Cavorting with a member or two from the government side is not leadership. Leadership is getting your people from where they are to where you believe they should be. That’s the leadership so lacking in Dr Muscat who talks, talks, talks about divorce but wants us to decide for him and for politicians of his ilk.

This is the essence of this referendum. Our representatives have not discussed divorce in Parliament, not even for a quarter of an hour. The private Bill about divorce has not started its itinerary in Parliament. But we are being asked to decide for our “representatives”, whom we have elected to decide, before they have even started discussing divorce. They want us to be their representatives. Why should we? If they are unable to decide, why should we do it in their stead?

These politicians cannot get themselves to make a fundamental change in marriage. When marriage has been changed in its very essence, they want to say that “it’s the electorate, not us, that did it”. They don’t want to be seen to be responsible for husbands who will be expected to impossibly maintain two or more families. When abandoned wives lose maintenance to a second or third wife, these politicians want to be able to say that “it was the people who voted for this, not us”.

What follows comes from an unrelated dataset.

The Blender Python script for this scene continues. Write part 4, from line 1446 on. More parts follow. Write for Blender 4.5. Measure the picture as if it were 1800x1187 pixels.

They’re afraid of no-fault divorce where a partner is granted divorce even if marriage breakdown is entirely his/her fault and divorce is being opposed by his/her partner. These politicians want to be able to say that it’s the people’s fault, not theirs, that divorce is being imposed on partners against their will.

They don’t want to be responsible for the harm children suffer with divorce. These politicians can see that if children now suffer in separation, they will suffer even worse and longer with divorce. When people start apportioning blame, these politicians want to blame “the electorate”. After a few years of divorce, parents will start seeing their children being brought up by step-parents who are neither their natural fathers nor their natural mothers. When people will inevitably start asking questions, politicians will be able to say that “it was you who voted for divorce”.

Apart from the arguments about divorce itself and its effects on children and women, particularly non-working housewives, this is also a vote about the politicians who want us to take a trip to the polls in order to decide what they have been blatantly unable to discuss seriously and decide themselves.

Pro-divorce politicians who want to shirk their responsibilities to discuss a very complex and serious change such as divorce and want us to decide for them deserve a very clear answer: no.